L'ancien corsaire se retrouvait là tout entier, superbe de fureur, criant d'une voix terrifiante, à briser les vitres de la salle. Le défi fut accepté et l'on se rendit sur la grève, derrière le Fort-Royal. Le premier qui voulut croiser le fer avec le Malouin fut précisément celui qu'avait atteint le tabouret. Après quelques passes, Surcouf, d'un coup de sabre d'abordage, lui fit sauter le poignet. Le second qui vint eut le ventre ouvert d'un coup de banderolle et tomba mort. Les amis du marin voulurent arrêter là ce combat si funeste ; les Prussiens s'y refusèrent. Un d'eux se fit encore percer la poitrine d'un coup de pointe. Il en vint un quatrième, puis un cinquième et successivement onze se mesurèrent avec le terrible jouteur, qui semblait invulnérable. Les spectateurs étaient terrifiés. Le dernier des officiers s'avança à son tour avec la contenance d'un condamné à mort : « En voilà assez comme cela, fit alors Surcouf ; il faut au moins qu'il en reste un pour dire comment le combat s'est passé ».

On sait quels procès politiques furent intentés au lendemain de la seconde Restauration. Le général Decaen fut arrêté comme coupable d'avoir pris le parti de Napoléon à son retour de l'île d'Elbe, bien qu'à la première abdication il eût formellement accepté les Bourbons, publié un ordre du jour très violent contre l'empereur déchu, et montré, à Bordeaux, les plus grands égards au duc et à la duchesse d'Angoulême.

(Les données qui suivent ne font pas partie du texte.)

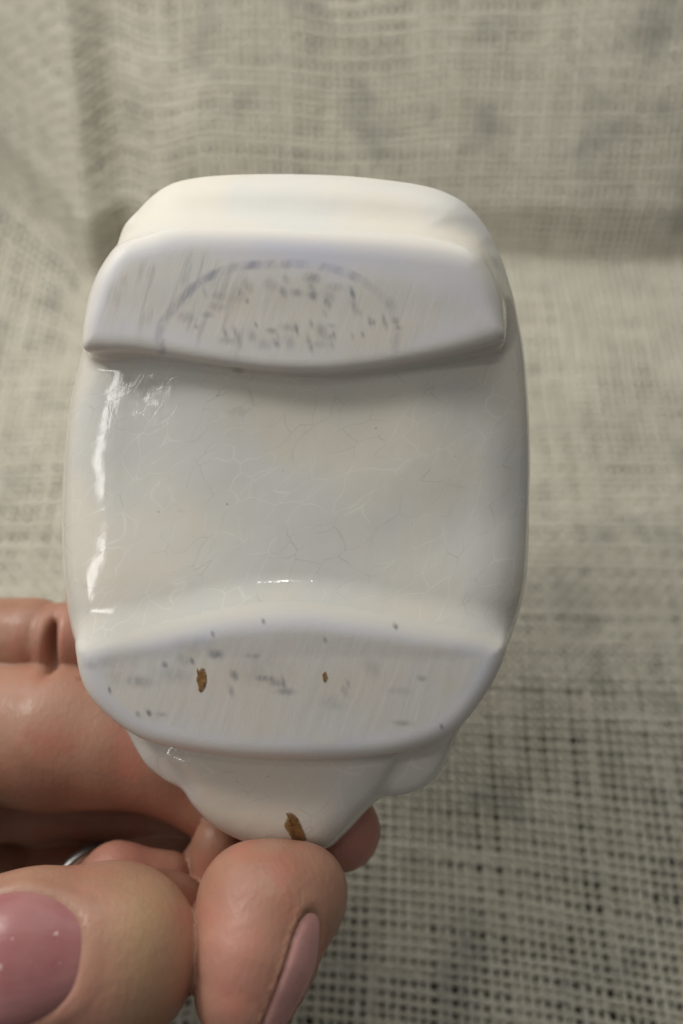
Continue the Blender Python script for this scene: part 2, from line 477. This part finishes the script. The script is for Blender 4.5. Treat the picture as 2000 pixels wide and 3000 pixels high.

La conduite de Surcouf vis-à-vis de l'ancien gouverneur de l'île de France, avec lequel il avait eu jadis de si fâcheux démêlés, montre quel coeur d'or battait en sa poitrine. Tous ses anciens griefs furent oubliés du coup, et, sur-le-champ, il se mit en campagne pour rendre princes et ministres favorables au malheureux général. Sa persévérance fut enfin récompensée : le général Decaen recouvra la liberté : la Duchesse d'Angoulême avait plaidé sa cause près du roi.

Surcouf ne s'était jamais rallié aux Bourbons, il le montra bien à l'époque du voyage que fit à Saint-Malo le duc d'Angoulême. Le prince avait convié l'illustre corsaire au banquet de l'hôtel de ville, afin de le voir. « Dites à votre maître, répondit le marin bourru, que s'il veut voir Surcouf, il peut bien venir jusqu'à Riancourt ».

Cependant la vieillesse approchait.

Durant quelques années encore, on vit le vieux marin, devenu très gros, mais portant toujours la tête haute, apparaître sur le port, ayant pour chacun un mot aimable. On se racontait en souriant ses colères d'un moment, et l'on disait aussi les bonnes oeuvres qu'il répandait largement autour de lui. En 1827, on cessa de le voir : Surcouf avait été saisi d'une sorte de dépérissement qui l'obligea à se confiner dans sa propriété de Riancourt ; avec la conviction qu'il n'en sortirait plus.

C'est alors, nous écrit un de ses petits-neveux, que l'ancien corsaire eut la suprême consolation de retrouver en son coeur les principes religieux que sa mère y avait semés et qu'il n'avait jamais oubliés. Il mourut en vrai chrétien, après une vie donc quelques pages semblent aujourd'hui de ces légendes merveilleuses que l'on raconte le soir sur le gaillard d'avant (Philippe Descoux).